Dale, you may never file a complaint and that is up to you, but the logic that you can only do what your lender says is simply poor logic. Doing what the lender wants is what has gotten us to the point we are now......an appraisal system that is broken, fraudulent and corrupt.
 
Dave,

I have no problem holding myself, you, Bob and every other concientious appraiser as being better than a crooked appraiser. Regardless of whether there is a professional designation involved, how many years experience, how large the shop, or how pretty the report looks. If an appraisal is clearly misleading and fraudulent, there is nothing even the most guru appraiser out there can do to disguise it. This is why we don't advocate going after errors (really, differences) of opinion, but rather after errors in fact. You do not have to be the world's greatest appraiser to spot a crooked appraisal.

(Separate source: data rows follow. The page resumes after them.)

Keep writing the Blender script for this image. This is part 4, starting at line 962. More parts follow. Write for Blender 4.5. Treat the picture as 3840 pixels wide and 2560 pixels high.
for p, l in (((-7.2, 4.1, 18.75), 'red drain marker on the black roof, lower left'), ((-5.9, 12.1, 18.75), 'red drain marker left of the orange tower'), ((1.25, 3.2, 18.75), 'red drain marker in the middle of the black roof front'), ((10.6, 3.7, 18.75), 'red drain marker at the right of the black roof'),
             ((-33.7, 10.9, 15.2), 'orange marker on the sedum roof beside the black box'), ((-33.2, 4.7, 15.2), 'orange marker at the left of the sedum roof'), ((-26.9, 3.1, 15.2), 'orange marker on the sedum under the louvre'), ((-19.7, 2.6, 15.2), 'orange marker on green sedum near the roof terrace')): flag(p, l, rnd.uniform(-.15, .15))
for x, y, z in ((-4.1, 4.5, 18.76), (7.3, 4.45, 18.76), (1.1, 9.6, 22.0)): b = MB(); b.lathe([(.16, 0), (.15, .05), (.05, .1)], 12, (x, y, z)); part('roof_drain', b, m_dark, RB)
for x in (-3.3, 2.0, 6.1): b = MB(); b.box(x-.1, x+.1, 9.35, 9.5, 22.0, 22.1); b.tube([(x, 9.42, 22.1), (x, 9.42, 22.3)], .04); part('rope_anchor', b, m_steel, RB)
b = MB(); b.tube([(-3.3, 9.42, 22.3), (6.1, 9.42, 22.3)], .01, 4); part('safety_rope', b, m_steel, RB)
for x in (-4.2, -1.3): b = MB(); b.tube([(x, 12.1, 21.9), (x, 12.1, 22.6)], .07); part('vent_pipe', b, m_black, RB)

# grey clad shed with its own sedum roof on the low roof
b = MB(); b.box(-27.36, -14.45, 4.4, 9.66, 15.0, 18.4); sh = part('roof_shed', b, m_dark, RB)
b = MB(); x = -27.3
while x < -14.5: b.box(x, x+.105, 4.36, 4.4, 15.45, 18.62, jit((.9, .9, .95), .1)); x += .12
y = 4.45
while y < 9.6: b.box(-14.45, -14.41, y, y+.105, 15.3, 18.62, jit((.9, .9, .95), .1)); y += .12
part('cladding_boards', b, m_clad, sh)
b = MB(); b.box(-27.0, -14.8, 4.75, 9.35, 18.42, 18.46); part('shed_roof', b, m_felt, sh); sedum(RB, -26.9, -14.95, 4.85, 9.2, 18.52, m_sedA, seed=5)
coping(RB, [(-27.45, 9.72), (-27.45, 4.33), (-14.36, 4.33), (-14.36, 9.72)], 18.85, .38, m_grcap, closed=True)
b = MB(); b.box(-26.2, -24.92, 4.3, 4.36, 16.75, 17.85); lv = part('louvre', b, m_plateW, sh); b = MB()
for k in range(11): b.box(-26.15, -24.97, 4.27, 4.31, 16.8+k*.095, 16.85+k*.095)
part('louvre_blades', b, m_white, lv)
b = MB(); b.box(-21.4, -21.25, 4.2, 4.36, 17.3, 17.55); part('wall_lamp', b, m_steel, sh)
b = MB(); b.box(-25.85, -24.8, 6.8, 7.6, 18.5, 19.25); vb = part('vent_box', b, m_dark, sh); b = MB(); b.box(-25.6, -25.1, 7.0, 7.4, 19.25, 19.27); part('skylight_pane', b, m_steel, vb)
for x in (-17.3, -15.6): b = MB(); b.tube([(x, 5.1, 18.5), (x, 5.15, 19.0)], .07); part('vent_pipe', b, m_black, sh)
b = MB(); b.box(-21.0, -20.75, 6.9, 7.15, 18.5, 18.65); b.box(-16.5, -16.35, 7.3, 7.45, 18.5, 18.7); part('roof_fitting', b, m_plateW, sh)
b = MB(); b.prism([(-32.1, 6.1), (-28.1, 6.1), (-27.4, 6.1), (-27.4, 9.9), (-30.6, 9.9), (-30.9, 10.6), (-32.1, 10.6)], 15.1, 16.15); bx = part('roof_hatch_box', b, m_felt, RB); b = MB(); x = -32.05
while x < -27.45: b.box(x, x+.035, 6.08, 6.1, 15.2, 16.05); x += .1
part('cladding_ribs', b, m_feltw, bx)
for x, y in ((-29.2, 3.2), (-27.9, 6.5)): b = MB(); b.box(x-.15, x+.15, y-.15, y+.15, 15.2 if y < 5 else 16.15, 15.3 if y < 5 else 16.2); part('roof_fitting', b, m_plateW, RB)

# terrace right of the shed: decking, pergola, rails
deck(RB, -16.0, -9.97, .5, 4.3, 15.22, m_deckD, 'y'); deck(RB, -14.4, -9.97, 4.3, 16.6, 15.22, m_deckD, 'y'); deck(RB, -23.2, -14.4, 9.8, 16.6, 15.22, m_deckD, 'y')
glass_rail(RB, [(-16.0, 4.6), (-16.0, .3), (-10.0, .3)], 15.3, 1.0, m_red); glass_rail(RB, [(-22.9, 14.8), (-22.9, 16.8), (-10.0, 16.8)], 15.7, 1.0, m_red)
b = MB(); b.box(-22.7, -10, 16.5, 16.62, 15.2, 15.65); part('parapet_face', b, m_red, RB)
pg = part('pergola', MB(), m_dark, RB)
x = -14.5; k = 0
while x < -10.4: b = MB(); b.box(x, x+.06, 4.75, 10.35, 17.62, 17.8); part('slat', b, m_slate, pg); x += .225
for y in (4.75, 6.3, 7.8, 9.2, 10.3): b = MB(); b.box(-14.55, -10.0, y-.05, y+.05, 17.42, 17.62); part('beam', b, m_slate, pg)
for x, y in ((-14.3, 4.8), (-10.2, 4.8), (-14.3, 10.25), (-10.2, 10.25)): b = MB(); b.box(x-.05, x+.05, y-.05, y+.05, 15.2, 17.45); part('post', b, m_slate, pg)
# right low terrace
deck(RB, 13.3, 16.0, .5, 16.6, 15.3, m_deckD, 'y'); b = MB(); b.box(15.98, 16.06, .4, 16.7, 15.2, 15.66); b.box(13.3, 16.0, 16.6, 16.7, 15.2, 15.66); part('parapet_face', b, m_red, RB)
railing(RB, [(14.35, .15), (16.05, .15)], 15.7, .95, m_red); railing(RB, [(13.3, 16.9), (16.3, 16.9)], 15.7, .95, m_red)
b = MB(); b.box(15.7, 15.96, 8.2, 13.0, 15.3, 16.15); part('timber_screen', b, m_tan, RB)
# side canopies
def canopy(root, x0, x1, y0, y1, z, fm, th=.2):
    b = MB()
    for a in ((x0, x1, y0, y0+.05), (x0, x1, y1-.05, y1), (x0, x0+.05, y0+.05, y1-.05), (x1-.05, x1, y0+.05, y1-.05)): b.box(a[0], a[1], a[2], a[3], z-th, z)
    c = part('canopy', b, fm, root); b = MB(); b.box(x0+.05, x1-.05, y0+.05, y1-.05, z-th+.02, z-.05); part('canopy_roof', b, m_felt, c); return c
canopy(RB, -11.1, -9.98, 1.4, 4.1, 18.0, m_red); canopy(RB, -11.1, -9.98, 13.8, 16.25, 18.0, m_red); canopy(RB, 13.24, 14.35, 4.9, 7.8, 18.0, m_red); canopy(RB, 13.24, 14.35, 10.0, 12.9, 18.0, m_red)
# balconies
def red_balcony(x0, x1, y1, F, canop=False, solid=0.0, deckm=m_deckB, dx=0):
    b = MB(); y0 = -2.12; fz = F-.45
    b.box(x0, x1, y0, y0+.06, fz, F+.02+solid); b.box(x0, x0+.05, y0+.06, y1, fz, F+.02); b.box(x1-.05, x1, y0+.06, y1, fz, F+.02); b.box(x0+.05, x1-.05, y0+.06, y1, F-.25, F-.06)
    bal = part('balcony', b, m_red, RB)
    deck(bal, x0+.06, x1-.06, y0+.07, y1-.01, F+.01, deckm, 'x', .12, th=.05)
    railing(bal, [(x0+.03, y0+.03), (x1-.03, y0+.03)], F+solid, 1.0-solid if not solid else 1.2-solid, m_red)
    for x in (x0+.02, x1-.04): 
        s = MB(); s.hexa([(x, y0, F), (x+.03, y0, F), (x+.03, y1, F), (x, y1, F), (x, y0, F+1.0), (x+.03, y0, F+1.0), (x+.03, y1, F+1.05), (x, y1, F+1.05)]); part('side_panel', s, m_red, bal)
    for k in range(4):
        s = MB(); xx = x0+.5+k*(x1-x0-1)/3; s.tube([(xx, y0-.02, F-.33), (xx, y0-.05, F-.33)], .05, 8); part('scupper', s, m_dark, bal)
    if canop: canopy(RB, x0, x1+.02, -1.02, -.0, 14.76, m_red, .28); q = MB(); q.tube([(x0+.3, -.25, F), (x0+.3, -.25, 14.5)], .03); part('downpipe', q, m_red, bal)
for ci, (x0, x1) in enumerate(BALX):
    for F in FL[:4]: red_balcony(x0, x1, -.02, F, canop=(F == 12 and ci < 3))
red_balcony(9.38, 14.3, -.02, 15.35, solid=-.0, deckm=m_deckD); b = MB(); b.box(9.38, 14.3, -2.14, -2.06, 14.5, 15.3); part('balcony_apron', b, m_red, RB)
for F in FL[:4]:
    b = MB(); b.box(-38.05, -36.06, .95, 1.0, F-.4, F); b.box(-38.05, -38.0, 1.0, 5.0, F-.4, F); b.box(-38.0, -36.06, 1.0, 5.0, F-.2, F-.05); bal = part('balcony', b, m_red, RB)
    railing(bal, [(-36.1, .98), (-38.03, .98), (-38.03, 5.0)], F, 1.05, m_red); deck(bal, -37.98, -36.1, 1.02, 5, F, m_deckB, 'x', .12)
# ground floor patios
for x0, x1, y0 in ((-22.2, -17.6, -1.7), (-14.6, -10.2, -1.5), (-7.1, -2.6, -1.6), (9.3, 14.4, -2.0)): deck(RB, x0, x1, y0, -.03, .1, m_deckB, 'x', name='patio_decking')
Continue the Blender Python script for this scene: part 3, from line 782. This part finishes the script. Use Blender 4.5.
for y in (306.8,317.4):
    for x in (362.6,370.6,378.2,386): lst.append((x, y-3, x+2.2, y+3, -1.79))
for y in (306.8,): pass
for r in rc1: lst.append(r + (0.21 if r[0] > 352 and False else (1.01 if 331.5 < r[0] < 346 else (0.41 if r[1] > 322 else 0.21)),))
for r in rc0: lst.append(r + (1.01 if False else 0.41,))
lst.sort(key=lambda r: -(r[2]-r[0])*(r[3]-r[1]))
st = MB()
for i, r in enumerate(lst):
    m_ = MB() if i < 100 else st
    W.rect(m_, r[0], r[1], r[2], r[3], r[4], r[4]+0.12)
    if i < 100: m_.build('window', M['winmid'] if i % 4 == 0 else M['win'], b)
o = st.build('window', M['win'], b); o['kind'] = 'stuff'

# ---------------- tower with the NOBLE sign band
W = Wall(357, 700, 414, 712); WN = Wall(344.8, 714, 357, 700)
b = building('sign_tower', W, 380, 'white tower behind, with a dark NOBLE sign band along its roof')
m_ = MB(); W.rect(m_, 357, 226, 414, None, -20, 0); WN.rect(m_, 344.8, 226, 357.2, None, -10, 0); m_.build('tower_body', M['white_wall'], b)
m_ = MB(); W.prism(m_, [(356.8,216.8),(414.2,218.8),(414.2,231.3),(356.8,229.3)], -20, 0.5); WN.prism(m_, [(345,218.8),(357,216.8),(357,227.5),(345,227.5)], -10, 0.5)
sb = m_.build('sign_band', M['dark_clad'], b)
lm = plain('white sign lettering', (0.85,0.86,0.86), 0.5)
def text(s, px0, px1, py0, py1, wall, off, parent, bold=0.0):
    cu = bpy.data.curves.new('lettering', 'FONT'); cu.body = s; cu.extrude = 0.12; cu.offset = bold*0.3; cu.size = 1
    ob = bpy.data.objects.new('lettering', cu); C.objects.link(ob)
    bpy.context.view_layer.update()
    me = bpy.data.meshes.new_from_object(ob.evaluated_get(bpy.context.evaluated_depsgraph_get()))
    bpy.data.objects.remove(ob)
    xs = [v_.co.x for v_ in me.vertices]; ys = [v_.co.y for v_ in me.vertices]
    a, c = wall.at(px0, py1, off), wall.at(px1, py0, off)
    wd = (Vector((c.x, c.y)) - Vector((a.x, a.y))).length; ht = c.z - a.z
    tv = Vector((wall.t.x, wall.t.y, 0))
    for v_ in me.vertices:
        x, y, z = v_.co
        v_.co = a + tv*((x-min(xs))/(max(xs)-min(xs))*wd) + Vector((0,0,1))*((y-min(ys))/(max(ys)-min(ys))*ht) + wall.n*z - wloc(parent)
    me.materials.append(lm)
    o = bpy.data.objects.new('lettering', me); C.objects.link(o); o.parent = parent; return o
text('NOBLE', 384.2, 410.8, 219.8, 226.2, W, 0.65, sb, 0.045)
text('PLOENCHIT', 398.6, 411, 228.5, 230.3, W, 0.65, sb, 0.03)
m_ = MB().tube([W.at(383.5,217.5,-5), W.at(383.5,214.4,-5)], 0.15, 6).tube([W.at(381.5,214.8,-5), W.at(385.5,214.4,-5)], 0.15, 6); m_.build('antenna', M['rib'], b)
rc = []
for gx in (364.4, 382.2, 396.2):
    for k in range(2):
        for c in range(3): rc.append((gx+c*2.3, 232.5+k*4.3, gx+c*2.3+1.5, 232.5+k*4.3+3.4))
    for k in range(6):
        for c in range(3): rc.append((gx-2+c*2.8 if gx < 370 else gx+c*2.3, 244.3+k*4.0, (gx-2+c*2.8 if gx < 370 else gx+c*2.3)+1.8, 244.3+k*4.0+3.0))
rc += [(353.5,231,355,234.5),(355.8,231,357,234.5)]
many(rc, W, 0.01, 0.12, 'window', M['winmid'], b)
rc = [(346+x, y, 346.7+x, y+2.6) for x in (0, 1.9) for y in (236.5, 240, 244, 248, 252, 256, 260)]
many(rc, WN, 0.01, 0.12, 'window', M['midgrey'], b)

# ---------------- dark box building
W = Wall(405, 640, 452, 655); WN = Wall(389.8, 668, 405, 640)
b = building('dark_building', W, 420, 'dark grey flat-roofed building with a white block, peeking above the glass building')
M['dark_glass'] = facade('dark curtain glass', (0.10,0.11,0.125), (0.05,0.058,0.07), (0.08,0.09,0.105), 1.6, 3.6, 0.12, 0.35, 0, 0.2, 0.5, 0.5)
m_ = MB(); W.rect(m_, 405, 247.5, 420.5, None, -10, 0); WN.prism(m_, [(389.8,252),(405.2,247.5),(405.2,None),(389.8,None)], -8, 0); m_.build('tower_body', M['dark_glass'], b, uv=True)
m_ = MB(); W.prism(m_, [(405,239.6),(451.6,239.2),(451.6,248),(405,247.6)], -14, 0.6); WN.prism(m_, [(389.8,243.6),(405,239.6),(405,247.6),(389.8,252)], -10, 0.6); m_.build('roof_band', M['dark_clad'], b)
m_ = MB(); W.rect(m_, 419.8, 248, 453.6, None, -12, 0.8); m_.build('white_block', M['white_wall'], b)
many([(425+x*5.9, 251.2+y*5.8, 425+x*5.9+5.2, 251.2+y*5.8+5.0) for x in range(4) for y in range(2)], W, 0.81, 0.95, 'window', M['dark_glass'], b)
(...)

As far as a client objecting to a reviewer sending in the worst of the worst, I don't quite follow the reasoning. Did these bad appraisals not incur extra costs in the way of review and reappraisals, or lost processing and underwriting time, or even undersecured mortgages and increases risks of default? The only reason I can think of that a client would not want to send in a bad appraisal is because that client wants bad appraisals. I dunno about you, but I don't want to do business with that kind of client, because if they're willing to do funky things with appraisals they'll do funky things with credit reports, income estimates and every other facet of the loan. They eventually will get caught and everyone associated with them will be categorized as being as crooked as they are. That includes a reviewer whose work might otherwise have been good on a technical basis, but was not backed up by their recommendations.

Besides, I still maintain the best way to make a complaint is to have the client send in the original report and the review. That way, whichever of the two parties is incorrect, the state board has both sides of the story. This forces reviewers to take their job more seriously, too. If I have a real problem with an appraisal, that's what I usually do.